A combat engineer who served in Bosnia in 2002 and did his first tour in Afghanistan in 2006, Sgt. Miok was a little conflicted between his love for the military and his love of teaching, said David Moss, 54, a colleague at Edmonton's St. Cecilia Junior High School.

Sgt. Taylor, a reservist from Yarmouth, N.S. who served with the 84 Independent Field Battery, so believed in the Afghan mission that he had prepared a public statement defending the cause to be released in the event of his death.

The "mission in Afghanistan is vital for us not only as Canadians but as human beings," Taylor wrote, describing the mission as a chance for Canadians to help Afghans develop solutions to Afghan problems.

His fellow soldiers called him "Sgt. Morale," while family and friends knew Taylor as a young man with a passion for humanity, often volunteering with youth in his community.

Cpl. McCormack was also from Sherwood Park and a member of the Loyal Edmonton Regiment. Family described him as a vibrant young man at the heart of a large, caring family who thought of him as a "gentle soul" who cared deeply about those he loved.

Pte.

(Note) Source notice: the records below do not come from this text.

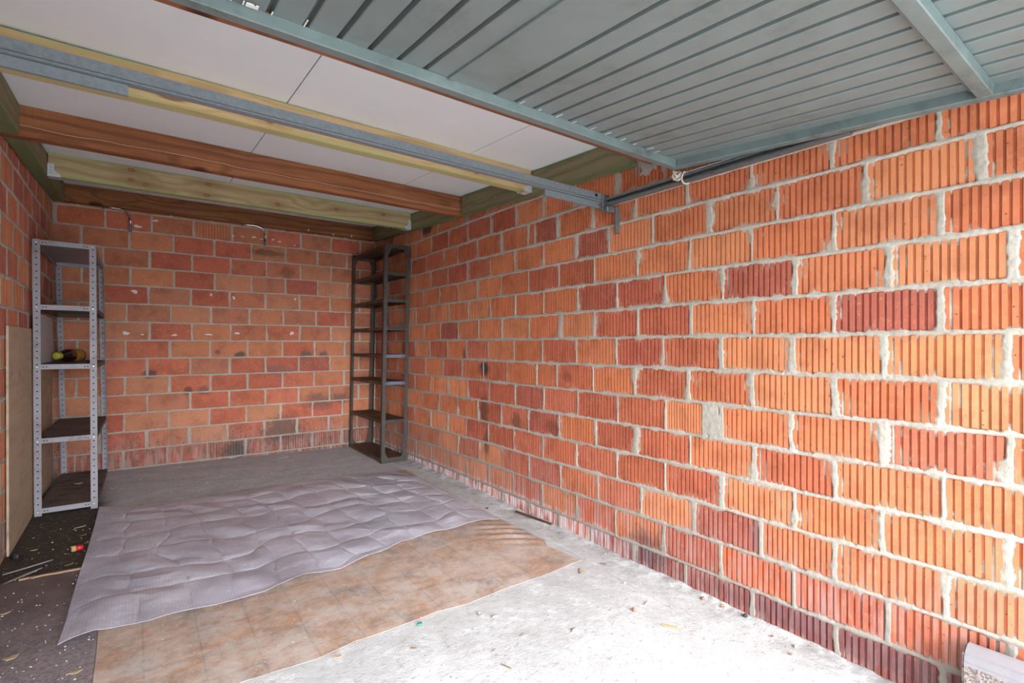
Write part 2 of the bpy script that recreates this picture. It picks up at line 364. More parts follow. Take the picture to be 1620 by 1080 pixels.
def box_obj(name, x0, x1, y0, y1, z0, z1, mat, parent=None, bev=0.0):
    bm = bmesh.new(); box(bm, x0, x1, y0, y1, z0, z1, bev); return bm_obj(name, bm, mat, parent)
def tube(bm, pts, r, seg=10, cap=True):
    pts = [Vector(p) for p in pts]; rings = []; up = None
    for i, p in enumerate(pts):
        d = (pts[min(i+1, len(pts)-1)]-pts[max(i-1, 0)]).normalized()
        if up is None: up = d.orthogonal().normalized()
        up = (up-d*up.dot(d)).normalized(); sd = d.cross(up)
        rr = r[i] if isinstance(r, (list, tuple)) else r
        rings.append([bm.verts.new(p+(up*math.cos(a)+sd*math.sin(a))*rr) for a in [2*math.pi*k/seg for k in range(seg)]])
    for a, b in zip(rings, rings[1:]):
        for k in range(seg): bm.faces.new((a[k], a[(k+1) % seg], b[(k+1) % seg], b[k]))
    if cap: bm.faces.new(rings[0][::-1]); bm.faces.new(rings[-1])
def prism(bm, poly, d, up=Vector((0, 0, 1))):
    """closed plate: polygon of 3D points, extruded by vector d"""
    a = [bm.verts.new(p) for p in poly]; b = [bm.verts.new(Vector(p)+d) for p in poly]; n = len(a)
    bm.faces.new(a[::-1]); bm.faces.new(b)
    for i in range(n): bm.faces.new((a[i], a[(i+1) % n], b[(i+1) % n], b[i]))
def grid_mesh(name, X, Y, Z):
    ny, nx = X.shape
    me = bpy.data.meshes.new(name); me.vertices.add(nx*ny)
    me.vertices.foreach_set('co', np.stack([X, Y, Z], -1).astype(np.float32).ravel())
    i = np.arange(nx*ny).reshape(ny, nx)
    q = np.stack([i[:-1, :-1], i[:-1, 1:], i[1:, 1:], i[1:, :-1]], -1).reshape(-1, 4)
    n = len(q); me.loops.add(n*4); me.loops.foreach_set('vertex_index', q.ravel().astype(np.int32))
    me.polygons.add(n); me.polygons.foreach_set('loop_start', (np.arange(n)*4).astype(np.int32)); me.polygons.foreach_set('loop_total', np.full(n, 4, np.int32))
    me.polygons.foreach_set('use_smooth', np.ones(n, bool))
    me.update(calc_edges=True); me.validate(); return me
_lat = np.random.default_rng(3).random((256, 256)).astype(np.float32)
def vnoise(u, v, s):
    a = u*s+50.3; b = v*s+91.7; i = np.floor(a).astype(int); j = np.floor(b).astype(int); fa = a-i; fb = b-j
    fa = fa*fa*(3-2*fa); fb = fb*fb*(3-2*fb); g = lambda p, q: _lat[p % 256, q % 256]
    return (g(i, j)*(1-fa)+g(i+1, j)*fa)*(1-fb)+(g(i, j+1)*(1-fa)+g(i+1, j+1)*fa)*fb
def fbm(u, v, s): return (vnoise(u, v, s)+.5*vnoise(u, v, s*2.1)+.25*vnoise(u, v, s*4.3))/1.75

# ------------------------------------------------------------------ brick walls
RJ={-7:[2.864, 2.56, 2.273, 2.004, 1.701, 1.399, 1.083, 0.771],
-6:[3.335, 3.029, 2.731, 2.43, 2.122, 1.826, 1.519, 1.223, 0.919, 0.615, 0.312],
-5:[4.075, 3.771, 3.464, 3.16, 2.864, 2.56, 2.258, 1.949, 1.656, 1.354, 1.046, 0.777, 0.463],
-4:[3.631, 3.339, 3.033, 2.728, 2.418, 2.121, 1.816, 1.512, 1.218, 0.916, 0.631, 0.32],
-3:[4.088, 3.782, 3.474, 3.173, 2.872, 2.567, 2.271, 1.97, 1.687, 1.375, 1.076, 0.777, 0.469],
-2:[3.937, 3.626, 3.321, 3.021, 2.71, 2.416, 2.111, 1.81, 1.509, 1.303, 1.221, 0.93, 0.627, 0.317],
-1:[4.026, 3.708, 3.405, 3.1, 2.804, 2.483, 2.29, 1.99, 1.698, 1.387, 1.083, 0.777, 0.474],
0:[3.937, 3.631, 3.335, 3.033, 2.724, 2.427, 2.122, 1.819, 1.523, 1.223, 0.923, 0.627, 0.322],
1:[4.057, 3.755, 3.459, 3.164, 2.864, 2.562, 2.262, 1.98, 1.678, 1.37, 1.078, 0.779, 0.477],
2:[3.919, 3.61, 3.311, 3.009, 2.71, 2.415, 2.112, 1.814, 1.512, 1.214, 0.915, 0.613, 0.311],
3:[4.075, 3.771, 3.469, 3.181, 2.875, 2.567, 2.273, 1.98, 1.678, 1.376, 1.086, 0.779, 0.474],
4:[3.919, 3.621, 3.321, 3.013, 2.714, 2.416, 2.13, 1.872, 1.584, 1.28, 0.981, 0.68, 0.379],
5:[4.014, 3.695, 3.469, 3.177, 2.875, 2.573, 2.502, 2.29, 1.99, 1.689, 1.391, 1.086, 0.786, 0.479],
6:[3.913, 3.615, 3.316, 3.005, 2.703, 2.416, 2.131, 1.816],
7:[4.1, 3.799, 3.498, 3.325, 3.054]}
BJ={-6:[-0.395, -0.093, 0.202, 0.495, 0.798, 1.098, 1.389, 1.682],
-5:[-0.242, 0.059, 0.361, 0.652, 0.955, 1.247, 1.548, 1.84],
-4:[-0.395, -0.09, 0.213, 0.51, 0.804, 1.098, 1.392, 1.688, 1.987],
-3:[-0.242, 0.064, 0.367, 0.666, 0.964, 1.261, 1.557, 1.854],
-2:[-0.388, -0.086, 0.219, 0.519, 0.814, 1.115, 1.407, 1.704],
-1:[0.064, 0.367, 0.669, 0.965, 1.264, 1.561, 1.857],
0:[-0.38, -0.078, 0.221, 0.517, 0.816, 1.114, 1.412, 1.712, 2.002],
1:[0.079, 0.38, 0.679, 0.976, 1.273, 1.572, 1.866],
2:[-0.374, -0.072, 0.228, 0.525, 0.832, 1.123, 1.425, 1.719, 2.015],
3:[0.073, 0.372, 0.67, 0.965, 1.268, 1.565, 1.864],
4:[-0.353, -0.049, 0.251, 0.552, 0.848, 1.143, 1.442, 1.74],
5:[-0.223, 0.081, 0.381, 0.677, 0.976, 1.276, 1.574, 1.87],
6:[-0.357, -0.055, 0.247, 0.548, 0.848, 1.143, 1.437, 1.734],
7:[-0.209, 0.096, 0.391, 0.691, 0.976, 1.282, 1.574, 1.873]}

ZB = lambda k: CAMH+.0404+.15*k          # bed joint k; course k lies between bed k-1 and bed k

def ribbed_brick(seed, n=13):
    """front face at y=0 towards -Y, 0.29 long (local X), 0.138 high, ridges run upright"""
    r = random.Random(seed); L = .29; H = .138; xs = []; p = L/n
    prof = [(-L/2, .004)]
    for i in range(n):
        a = -L/2+i*p; g = r.uniform(.0060, .0080); j = r.uniform(-.0012, .0012); d = r.uniform(.0075, .0095); t = r.uniform(0, .0010)
        prof += [(a+.0012, t), (a+p-g+j, t+.0002), (a+p-g+j+.0006, d), (a+p-.0012, d)]
    prof.append((L/2, .004))
    v = []; f = []
    m = len(prof)
    for z, dy in ((-H/2, .003), (-H/2+.006, 0), (H/2-.006, 0), (H/2, .003)):
        for x, y in prof: v.append((x, y+dy+r.uniform(0, .0003), z+r.uniform(-.0012, .0012)))
    for k in range(3):
        for i in range(m-1): f.append((k*m+i, k*m+i+1, (k+1)*m+i+1, (k+1)*m+i))
    me = bpy.data.meshes.new('ribbed_brick'); me.from_pydata(v, [], f); me.materials.append(M['brick']); me.update(); return me
def smooth_brick(seed):
    r = random.Random(seed); bm = bmesh.new(); box(bm, -.145, .145, 0, .05, -.069, .069, .003)
    for v in bm.verts: v.co += Vector((r.uniform(-.0015, .0015), r.uniform(0, .0012), r.uniform(-.0012, .0012)))
    me = bpy.data.meshes.new('smooth_brick'); bm.to_mesh(me); bm.free(); me.materials.append(M['brick']); return me
RIB = [ribbed_brick(s) for s in range(6)]; SMO = [smooth_brick(s) for s in range(5)]

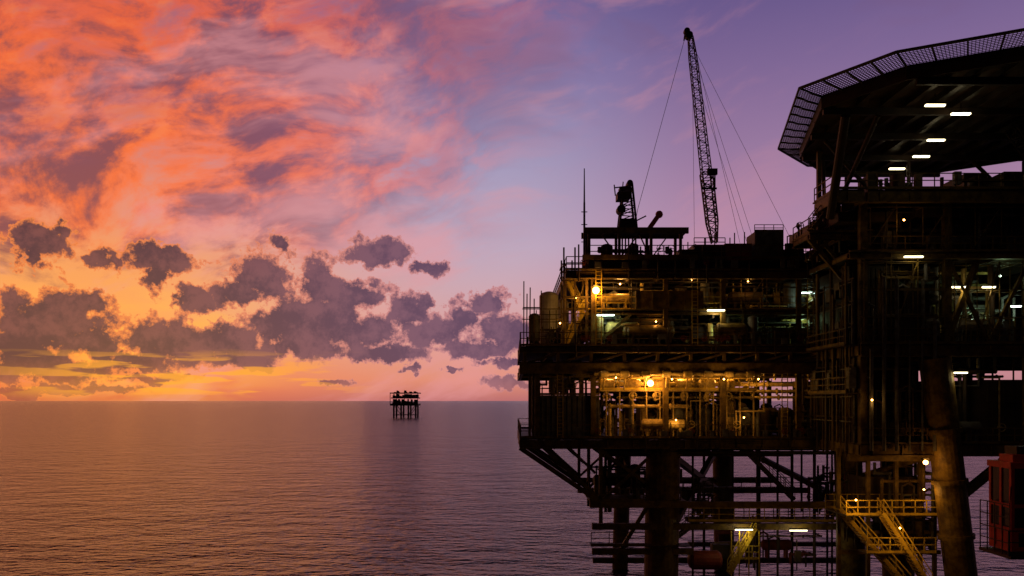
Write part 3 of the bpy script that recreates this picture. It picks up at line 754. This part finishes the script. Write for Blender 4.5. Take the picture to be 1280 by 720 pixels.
left = RAMP(elr, [(0.0,(205,98,70)),(ev(485),(230,114,64)),(ev(450),(246,140,68)),(ev(400),(250,164,82)),(ev(340),(244,156,94)),(ev(280),(234,142,112)),(ev(200),(212,128,118)),(ev(100),(180,106,116)),(ev(0),(152,90,110)),(1.0,(60,44,64))])
mid = RAMP(elr, [(0.0,(184,108,110)),(ev(475),(222,140,118)),(ev(440),(220,154,142)),(ev(380),(208,164,170)),(ev(310),(190,168,190)),(ev(200),(162,152,186)),(ev(100),(138,128,174)),(ev(0),(112,103,154)),(1.0,(42,40,70))])
right = RAMP(elr, [(0.0,(176,126,130)),(ev(460),(200,136,144)),(ev(400),(198,138,158)),(ev(300),(178,136,166)),(ev(200),(152,120,158)),(ev(100),(126,102,148)),(ev(0),(100,84,136)),(1.0,(38,36,66))])
base = MX(SS(az, AE(120,0)[0], AE(600,0)[0]), left, mid)
base = MX(SS(az, AE(620,0)[0], AE(900,0)[0]), base, right)
def rot(v, ang, sx, sy):
    n = nt.nodes.new('ShaderNodeMapping'); n2 = nt.nodes.new('ShaderNodeMapping')
    n.inputs['Rotation'].default_value = (0,0,-ang); n2.inputs['Scale'].default_value = (sx,sy,1)
    L.new(v, n.inputs[0]); L.new(n.outputs[0], n2.inputs[0]); return n2.outputs[0]
wn = VM('MULTIPLY', VM('SUBTRACT', NZ(P, 4.0, 2, col=True), (0.5,0.5,0.5)), (0.12,0.08,0))
Pw = VM('ADD', P, wn)
s1 = NZ(rot(Pw, 0.34, 1.0, 2.6), 4.6, 7, 0.56)
s2 = NZ(rot(Pw, 0.20, 1.0, 2.1), 10.5, 7, 0.60)
s3 = NZ(rot(Pw, 0.55, 1.0, 1.5), 30.0, 4, 0.6)
cov = MT('ADD', MT('MULTIPLY', s1, 0.6), MT('MULTIPLY', s2, 0.4))
edge = MT('ADD', az, MT('MULTIPLY', el, -0.42))
regn = MT('ADD', edge, MT('MULTIPLY', MT('SUBTRACT', cov, 0.5), 0.7))
reg = MT('SUBTRACT', 1.0, SS(regn, -0.40, -0.08))
low = SS(MT('ADD', el, MT('MULTIPLY', MT('SUBTRACT', s2, 0.5), 0.25)), AE(0,330)[1], AE(0,235)[1])
reg = MT('MULTIPLY', reg, low)
lit = MX(SS(az, -0.46, -0.10), lin((250,114,56)), lin((222,114,106)))
lit = MX(SS(el, 0.26, 0.46), lit, MX(SS(az, -0.46, -0.12), lin((232,96,58)), lin((198,98,98))))
shd = MX(SS(az, -0.55, -0.1), lin((138,74,78)), lin((124,80,110)))
shade = SS(MT('ADD', MT('MULTIPLY', s2, 0.46), MT('ADD', MT('MULTIPLY', s3, 0.16), MT('MULTIPLY', s1, 0.38))), 0.44, 0.58)
sheet = MX(shade, lit, shd)
hl_ = SS(MT('ADD', MT('MULTIPLY', s2, 0.65), MT('MULTIPLY', s3, 0.35)), 0.47, 0.34)
sheet = MX(MT('MULTIPLY', hl_, 0.30), sheet, MX(SS(az, -0.5, -0.1), lin((255,146,78)), lin((238,148,130))))
dens = MT('MULTIPLY', reg, SS(cov, 0.30, 0.47))
col = MX(MT('MULTIPLY', dens, 0.97), base, sheet)
veil = SS(NZ(rot(Pw, 0.28, 1.0, 3.4), 3.6, 5, 0.6), 0.46, 0.70)
col = MX(MT('MULTIPLY', MT('MULTIPLY', veil, SS(az, 0.5, -0.1)), 0.55), col, lin((226,150,154)))
veil2 = SS(NZ(rot(Pw, -0.1, 1.0, 2.6), 2.5, 4, 0.6), 0.47, 0.70)
col = MX(MT('MULTIPLY', MT('MULTIPLY', veil2, SS(el, 0.12, 0.42)), 0.45), col, lin((122,86,118)))
ga, ge = AE(165, 435)
g = VM('LENGTH', VM('MULTIPLY', VM('SUBTRACT', P, (ga, ge, 0.0)), (1/0.24, 1/0.10, 0)))
glow = MT('MULTIPLY', SS(g, 1.0, 0.0), SS(NZ(rot(P, 0.0, 1, 3), 12, 4), 0.35, 0.65))
col = MX(MT('MULTIPLY', glow, 0.72), col, lin((255,184,70)))
blobs = [(50,300,36,20),(38,322,20,14),(76,286,22,9),(130,328,20,13),(195,320,42,15),(197,347,18,20),
 (322,346,36,26),(347,306,20,13),(292,368,34,16),(240,374,20,16),(400,352,28,26),(434,370,42,22),(402,404,76,34),(345,408,32,24),(460,414,42,16),
 (474,317,34,17),(540,334,20,9),(512,390,28,20),(532,379,16,10),(608,376,32,12),(583,402,20,16),
 (60,404,78,36),(25,440,60,32),(104,378,34,18),(118,428,42,18),(60,464,90,14),(215,430,80,28),(275,428,50,22),(170,452,44,12),(310,447,46,12),
 (385,434,64,13),(478,442,62,11),(548,416,44,16),(640,418,54,22),(600,437,50,9),(700,425,50,28),(632,454,28,6),(640,478,30,7),
 (200,472,50,5),(512,461,13,4),(562,463,13,3),(415,478,22,4),(318,460,22,4),(50,489,90,7),(150,489,34,5),(840,470,70,10)]
nA = NZ(P, 30, 7, 0.68); nB = NZ(P, 85, 4, 0.65)
wob = VM('MULTIPLY', VM('SUBTRACT', NZ(P, 34, 4, 0.62, col=True), (0.5,0.5,0.5)), (0.05,0.032,0))
Pc = VM('ADD', P, wob)
F = None
for (cx_, cy_, rx, ry) in blobs:
    a, e = AE(cx_, cy_); ca = math.cos(a)
    kx, ky = 1000/(rx*1.25*ca*ca), 1000/(ry*1.28*ca)
    dd = VM('LENGTH', VM('MULTIPLY_ADD', Pc, (kx, ky, 0.0), (-a*kx, -e*ky, 0.0)))
    F = dd if F is None else MT('SMOOTH_MIN', F, dd, 0.22)
F = MT('SUBTRACT', 1.0, F)
F = MT('ADD', F, MT('ADD', MT('MULTIPLY', MT('SUBTRACT', nA, 0.5), 1.9), MT('MULTIPLY', MT('SUBTRACT', nB, 0.5), 0.5)))
cm = SS(F, -0.03, 0.11)
core = SS(F, 0.05, 0.40)
edgec = MX(SS(az, -0.50, -0.05), lin((240,130,68)), lin((200,134,138)))
darkc = MX(SS(az, -0.5, 0.0), lin((84,50,60)), lin((96,68,96)))
var = SS(MT('ADD', MT('MULTIPLY', nA, 0.4), MT('ADD', MT('MULTIPLY', nB, 0.25), MT('MULTIPLY', NZ(VM('ADD', P, (0.012,-0.01,0)), 16, 4, 0.6), 0.35))), 0.42, 0.60)
darkc = MX(MT('MULTIPLY', var, 0.5), darkc, MX(SS(az,-0.5,0.0), lin((148,84,80)), lin((144,100,120))))
cc = MX(core, edgec, darkc)
haze = SS(el, 0.0, 0.05, 0.55, 0.98)
col = MX(MT('MULTIPLY', cm, haze), col, cc)
bars = MT('MULTIPLY', SS(NZ(rot(P, 0.0, 1, 9), 9, 4), 0.50, 0.60), MT('MULTIPLY', SS(el, 0.0, 0.015), SS(el, 0.065, 0.035)))
bars = MT('MULTIPLY', bars, SS(MT('ABSOLUTE', MT('SUBTRACT', az, AE(230,0)[0])), 0.26, 0.05))
col = MX(MT('MULTIPLY', bars, 0.75), col, lin((255,166,50)))
fac = MT('MULTIPLY', SS(dy, -0.1, 0.75, 0.045, 1.0), SS(dz, 0.45, 0.8, 1.0, 0.2))
col = MX(1.0, col, CMB(fac, fac, fac), 'MULTIPLY')
ns = nt.nodes.new('ShaderNodeTexSky'); ns.sky_type = 'NISHITA'; ns.sun_disc = False
SUN_AZ, SUN_EL = AE(165, 430)[0], math.radians(3.5)
ns.sun_elevation = SUN_EL; ns.sun_rotation = SUN_AZ
col = MX(1.0, col, MX(1.0, ns.outputs[0], (0.002,0.002,0.002,1), 'MULTIPLY'), 'ADD')
bg = nt.nodes.new('ShaderNodeBackground'); out = nt.nodes.new('ShaderNodeOutputWorld')
L.new(col, bg.inputs[0]); bg.inputs[1].default_value = 1.0; L.new(bg.outputs[0], out.inputs[0])

# the sun is veiled by the cloud bank: weak and very soft
sl = bpy.data.lights.new('sun', 'SUN'); sl.energy = 0.10; sl.angle = math.radians(30); sl.color = (1.0, 0.38, 0.14)
so = bpy.data.objects.new('sun', sl); scene.collection.objects.link(so)
sd = Vector((math.sin(SUN_AZ)*math.cos(SUN_EL), math.cos(SUN_AZ)*math.cos(SUN_EL), math.sin(SUN_EL)))
so.rotation_euler = sd.to_track_quat('Z', 'Y').to_euler()

# ---------------------------------------------------------------- camera
cd = bpy.data.cameras.new('camera'); co = bpy.data.objects.new('camera', cd); scene.collection.objects.link(co)
co.location = (0, 0, CAMZ); co.rotation_euler = (math.radians(90), 0, 0)
cd.sensor_width = 36; cd.lens = 28.125; cd.shift_y = (501-360)/1280; cd.clip_end = 200000; cd.clip_start = 0.5
scene.camera = co
scene.view_settings.view_transform = 'Standard'; scene.view_settings.look = 'None'; scene.view_settings.exposure = 0; scene.view_settings.gamma = 1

Chidley, 21, was born in Cambridge, Ont., but was raised in Langley, B.C. Known to his fellow soldiers as "Chiddels," he was a member of 2nd Battalion, Princess Patricia's Canadian Light Infantry, based at CFB Shilo, Man.

Pte. Chidley was also a member of the Kandahar provincial reconstruction team supporting development in Afghanistan and was on his first tour of duty overseas.

In all, 138 Canadian soldiers and two civilians have died as part of Canada's eight-year mission in Afghanistan.